| Actual | Previous | Revised | |
| Month over Month | 3.4% | -0.7% | -0.6% |
| Year over Year | 2.1% | -3.0% |
Highlights
The latest euro area producer price data signals a renewed build-up of inflationary pressures within the industrial sector, largely driven by a sharp rebound in energy costs. Industrial producer prices rose by 3.4 percent month-over-month in March 2026, reversing February's 0.6 percent revised decline and marking a substantial acceleration in upstream price pressures across the production chain.
Energy prices were the dominant driver, surging by 11.1 percent over the month, reflecting continued volatility in global energy markets and the lingering effects of geopolitical tensions on supply conditions. However, inflationary pressures were not limited to energy alone. Intermediate goods prices rose by 0.7 percent, while capital and consumer goods also recorded moderate increases, indicating broad-based cost transmission across industrial activity. Notably, producer prices excluding energy still increased by 0.5 percent monthly and 1.4 percent annually, suggesting that underlying inflationary momentum remains persistent.
On an annual basis, producer prices increased by 2.1 percent, with durable consumer goods and energy posting the strongest rise. The latest data reinforces concerns that cost pressures are becoming structurally embedded within the eurozone economy, potentially complicating the European Central Bank's inflation management strategy.
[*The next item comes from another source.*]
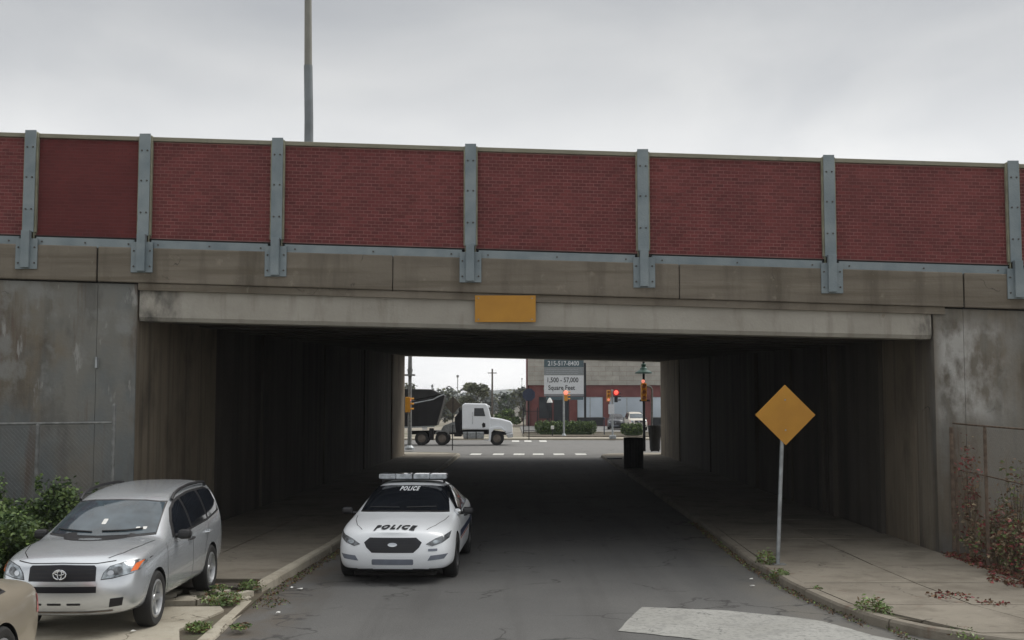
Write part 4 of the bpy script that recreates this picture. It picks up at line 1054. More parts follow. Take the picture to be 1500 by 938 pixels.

In summary, the latest figures point to a fragile environment where industrial recovery is increasingly accompanied by rising production costs and renewed inflation persistence.
Definition
The Producer Prices Index (PPI) measures the gross trading price of industrial goods sold into the domestic market. Changes in the index provide a guide to inflation from the point of view of the product's producer/manufacturer and, in contrast to the consumer price index (CPI), excludes VAT and other deductible taxed associated with turnover. The PPI covers manufacturing, mining and quarrying and utilities but excludes construction. The headline index can be very volatile so financial markets look at a core index to better understand underlying trends. This excludes the often highly erratic energy subsector.
Description
The PPI measures prices at the producer level before they are passed along to consumers. Since the producer price index measures prices of consumer goods and capital equipment, a portion of the inflation at the producer level gets passed through to the HICP. By tracking price pressures in the pipeline, investors can anticipate inflationary consequences in coming months.
Like the HICP, Eurostat's producer price index is also harmonized across the EMU and the larger EU membership. Producer price indexes provide another layer of information on inflation and can be an early warning of inflationary pressures building in the economy. They also record the evolution of prices over longer periods of time. The PPI reports on input prices or commodity prices and can tell whether producers are able to pass through increases in costs to their customers.
The PPI is considered a precursor of both consumer price inflation and profits. If the prices paid to manufacturers increase, businesses are faced with either charging higher prices or taking a cut in profits. The ability to pass along price increases depends on the strength and competitiveness of the marketplace.
Producer prices are more volatile than consumer prices. The CPI includes services components which are more stable than goods, while the PPI does not. Commodity prices react more quickly to supply and demand. Volatility is higher earlier in the production chain. Partly because of this, financial markets will look to the core (ex-energy) index to provide a better guide to underlying trends.